Um trecho do relatório do Senado
dos EUA registra que, em fevereiro
de 2003, um agente da CIA profundamente envolvido com o Iraque
procurou seus superiores para contestar a credibilidade da denúncia
que o secretário de Estado Colin Powell faria perante a ONU, de que Saddam Hussein dispunha de uma frota
de laboratórios móveis de armas biológicas. A denúncia amparava-se em
uma fonte com o codinome Curve
Ball, que o agente sabia não ser confiável. Suas advertências chocaram-se, porém, com a seguinte resposta:
"Tenhamos em mente o fato de que
essa guerra vai ocorrer, independente do que Curve Ball disse ou não disse e que as autoridades no comando
provavelmente não estão muito interessadas na questão de Curve Ball saber ou não sobre o que está falando".
Nos dois lados do Atlântico, os
chefes dos espiões engajaram-se no
que o relatório do Senado qualificou
como "pensamento coletivo" e que
Hans Blix, o antigo chefe dos inspetores da ONU no Iraque, definiu como "inteligência baseada na fé". As
informações deveriam ser moldadas
à teoria prévia, recorrendo-se à seleção, interpretação e mesmo distorção. Naquele momento, as "autoridades no comando" precisavam de
um discurso, não de investigação.
Não existem, ainda, provas de que
Bush ou Blair falsearam deliberadamente as informações. Eles, porém,
não podem fugir à responsabilidade
política de, por meio do ultimato a
Saddam Hussein, e desafiando o
Conselho de Segurança, terem interrompido o trabalho de campo dos
inspetores da ONU, que possivelmente descortinaria a verdade.
O fato incontornável é que o argumento central para a invasão -o arsenal de armas de destruição em
massa do Iraque- era falso e isso
poderia ter sido comprovado.
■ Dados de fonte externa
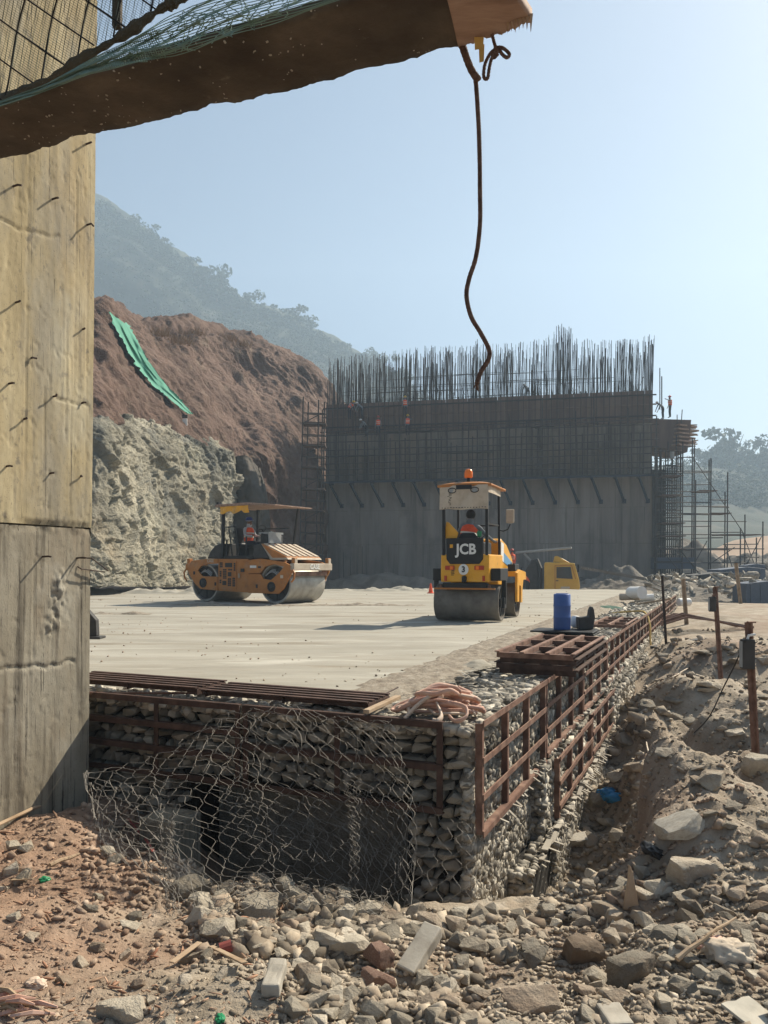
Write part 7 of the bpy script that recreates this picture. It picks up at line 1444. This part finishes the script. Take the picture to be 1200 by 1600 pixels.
b = MB(); b.bar((.75, -1.1, 2.6), (.92, -1.3, 2.62), .03, .03); b.box((.92, -1.32, 2.42), (.10, .16, .42)); tp('mirror', b, 'black', cab)
b = MB(); b.box((.2, -1.12, 1.30), (.5, .02, .12)); b.box((.9, -.9, 1.2), (.2, .3, .14)); tp('number_plate', b, 'cream', cab)
b = MB(); b.box((-2.6, 0, .95), (5.6, .9, .25)); tp('chassis', b, 'black')
for x, y in ((.35, -1.0), (.35, 1.0), (-3.2, -1.0), (-3.2, 1.0), (-4.5, -1.0), (-4.5, 1.0)):
    b = MB(); b.lathe([(.30, -.16), (.48, -.15), (.52, -.11), (.52, .11), (.48, .15), (.30, .16)], (x, y, .52), (0, 1, 0), 26); wh = tp('wheel', b, 'black'); b = MB(); b.lathe([(.28, -.165), (.18, -.17), (.10, -.2)], (x, y, .52), (0, 1 if y < 0 else -1, 0), 18); tp('rim', b, 'greypl', wh)
b = MB(); b.prism([(-1.2, 1.15), (-1.9, 1.2), (-2.2, 2.1), (-1.75, 2.9), (-1.4, 3.0), (-1.15, 2.4)], lambda x, z: V(x, -.8, z), lambda x, z: V(x, .8, z)); tp('pump_frame', b, 'darkgrey', bevel=.03)
b = MB(); b.tube([(-1.6, -.5, 2.9), (-2.0, -.6, 2.2), (-1.9, -.6, 1.4)], .06, 8); b.tube([(-1.4, -.85, 2.7), (-1.35, -.85, 1.1)], .05, 8); b.tube([(-2.3, -.7, 2.5), (-2.5, -.7, 1.2)], .05, 8); tp('pipes', b, 'black')
b = MB(); b.bar((-2.7, -.2, 3.35), (.55, -.5, 3.62), .30, .12); b.bar((-2.2, -.2, 3.3), (-1.7, 0, 2.7), .12, .12); tp('boom', b, 'greypl', bevel=.02)
b = MB(); b.prism([(-2.55, 1.85), (-2.05, 1.95), (-2.35, 2.3), (-2.45, 2.28), (-2.22, 2.02), (-2.52, 1.95)], lambda x, z: V(x, -1.1, z), lambda x, z: V(x, -1.05, z)); tp('warning_mark', b, 'orange')
person('worker in a red vest standing behind the lorry boom', at_root(tr, (-3.1, 2.2, 1.85), 0), .3, {}, ('vest', 'trouser'), 'helmetred', True, 1.0); person('worker in a red shirt bending beside the lorry pipes', at_root(tr, (-1.9, -1.3, .75), 0), 1.0, BEND, ('vest', 'trouser'), 'helmetred', False, 1.0)
b = MB(); c = P(673, 918, 33); b.lathe([(.16, 0), (.16, .03), (.10, .04), (.03, .42), (.01, .43)], c - V(0, 0, .25), n=14); props(b.build('traffic_cone', MT['vest']), 'small orange cone at the far edge of the platform', 'cone')
# ================================================================ haze over the whole valley
b = MB(); b.box((0, 330, 153), (1500, 930, 313.2)); hz = b.build('haze', plain('unused', (1, 1, 1)))
hm = bpy.data.materials.new('haze'); hm.use_nodes = True; t = hm.node_tree; t.nodes.clear(); pv = t.nodes.new('ShaderNodeVolumePrincipled'); ou = t.nodes.new('ShaderNodeOutputMaterial'); t.links.new(pv.outputs[0], ou.inputs['Volume'])
pv.inputs['Color'].default_value = (.62, .81, 1.0, 1); pv.inputs['Density'].default_value = HAZE; pv.inputs['Anisotropy'].default_value = .25
hz.data.materials.clear(); hz.data.materials.append(hm); props(hz, 'pale blue haze filling the valley', 'haze', kind='stuff')
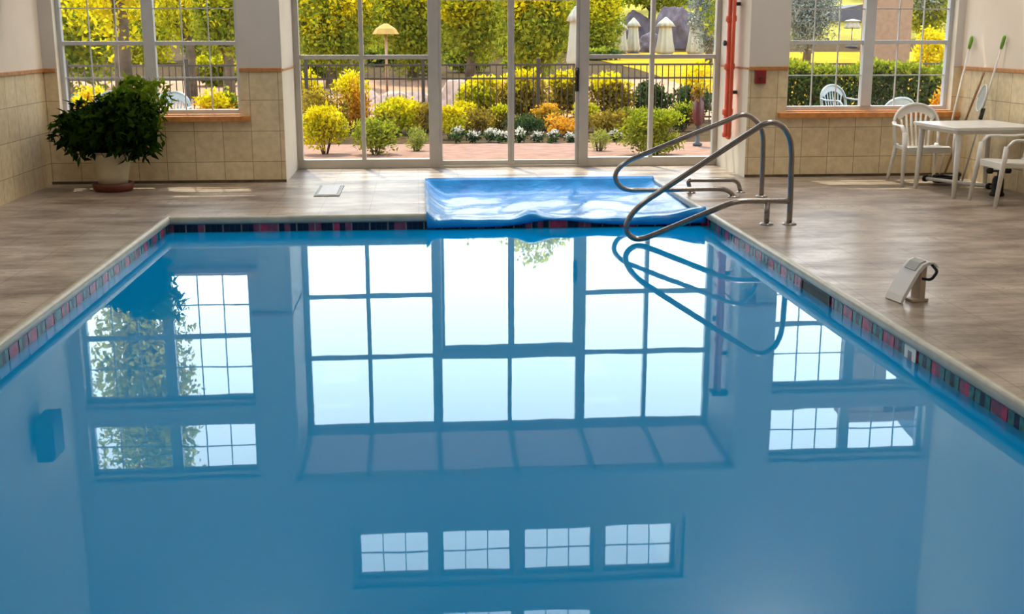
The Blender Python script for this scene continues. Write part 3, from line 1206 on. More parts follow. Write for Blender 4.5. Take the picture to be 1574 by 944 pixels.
GCH = 'white resin chairs'
ch = make_chair('white slatted resin armchair under the right window behind the white table', (5.49, 12.52, 0), R(-5), GCH)
c2 = copy_tree(ch)
c2.location = (5.70, 10.88, 0); c2.rotation_euler = (0, 0, R(-92))
c2['label'] = 'white resin armchair cut off by the right photo edge, nearer side of the table'
GO = 'pale chairs outside the windows'
p = at(1300, 150, Y=17.5)
proto = None
for (x, y, rz, lab) in ((p.x, 17.5, R(25), 'pale slatted chair outside, seen through the left sash of the right window'),
                        (at(1362, 150, Y=14.35).x, 14.35, R(195), 'pale slatted chair outside just beyond the right window, low behind its sill'),
                        (at(172, 150, Y=16.4).x, 16.4, R(10), 'pale chair outside left window, left one behind the potted plant'),
                        (at(250, 150, Y=16.2).x, 16.2, R(-20), 'pale chair outside left window, right one behind the potted plant')):
    if proto is None:
        proto = make_chair(lab, (x, y, 0), rz, GO, 'chairout')
        continue
    c3 = copy_tree(proto)
    c3.location = (x, y, 0); c3.rotation_euler = (0, 0, rz)
    c3['label'] = lab; c3['group'] = GO

tbr = empty('resin_table', (5.69, 11.74, 0), R(4))
q = MB()
h = .46
ring = []
for (sx, sy) in ((1, 1), (-1, 1), (-1, -1), (1, -1)):
    for k in range(6):
        a = math.atan2(sy, sx) - R(45) + R(90) * k / 5
        ring.append((sx * (h - .05) + .05 * math.cos(a), sy * (h - .05) + .05 * math.sin(a)))
q.loft([[(x * .97, y * .97, .672) for x, y in ring], [(x, y, .675) for x, y in ring], [(x, y, .70) for x, y in ring], [(x * .985, y * .985, .706) for x, y in ring], [(x * .95, y * .95, .703) for x, y in ring]], sm=False)
q.build('tabletop', M['chairw'], tbr)
q = MB()
hh = h - .05
q.box(-hh, hh, -hh, -hh + .015, .635, .6715); q.box(-hh, hh, hh - .015, hh, .635, .6715)
q.box(-hh, -hh + .015, -hh + .015, hh - .015, .635, .6715); q.box(hh - .015, hh, -hh + .015, hh - .015, .635, .6715)
q.build('apron', M['chairw'], tbr, .003)
for (sx, sy) in ((1, 1), (-1, 1), (-1, -1), (1, -1)):
    q = MB()
    q.tube([(sx * .375, sy * .375, .671), (sx * .385, sy * .385, .3), (sx * .395, sy * .395, 0)], [.032, .027, .021], 10)
    q.build('leg', M['chairw'], tbr)
tag(tbr, 'square white resin table on the right deck between two chairs', 'table')


# ------------------------------------------------------------------ things by the right wall
def lean_pole(name, a, b, r, mt, label, cat, cap=None):
    a, b = Vector(a), Vector(b)
    root = empty(name, a)
    q = MB(); q.tube([(0, 0, 0), (b - a) * .5, b - a], r, 10); q.build('pole', mt, root)
    d = (b - a).normalized()
    if cap:
        q = MB(); q.tube([b - a - d * .02, b - a + d * .03, b - a + d * .10, b - a + d * .12], [r * 1.5, r * 1.9, r * 1.9, r * 1.0], 10); q.build('grip', cap, root)
    tag(root, label, cat)
    return root


t1 = at(1487, 72, X=6.13)
pl1 = lean_pole('pool_pole', (5.93, t1.y + .02, 0.0), (6.155, t1.y, t1.z), .011, M['chairw'], 'white pole with a green grip leaning in the right corner', 'pole', M['green'])
q = MB(); q.box(-.12, .12, -.03, .03, 0, .035); q.build('brush_head', M['dark'], pl1, .004)
t2 = at(1536, 72, X=6.13)
pl2 = lean_pole('skimmer_net', (5.96, t2.y + .24, 0.0), (6.155, t2.y, t2.z), .010, M['chairw'], 'thin white net pole with green grip leaning on the right wall', 'net', M['green'])
q = MB()
nb = Vector((6.05, t2.y + .13, .93)) - pl2.location
fr_ = []
for k in range(17):
    a = 2 * math.pi * k / 16
    fr_.append(nb + Vector((.03 * math.sin(a), .085 * math.cos(a), .14 * math.sin(a))))
q.tube(fr_, .007, 6)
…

Por si
só, esse fato evidencia a terrível
ameaça contra a segurança internacional representada pelos princípios
do unilateralismo e da "guerra preventiva" proclamados na chamada
Doutrina Bush.
A investigação britânica foi concluída, mas a norte-americana não.
O comitê do Senado levantou indícios de que os dossiês preparados
pelas agências de inteligência podem
ter sido "esquentados" e prepara
agora um relatório conclusivo sobre
o assunto. Convenientemente para
Bush, sua publicação está prevista
apenas para depois das eleições presidenciais de novembro.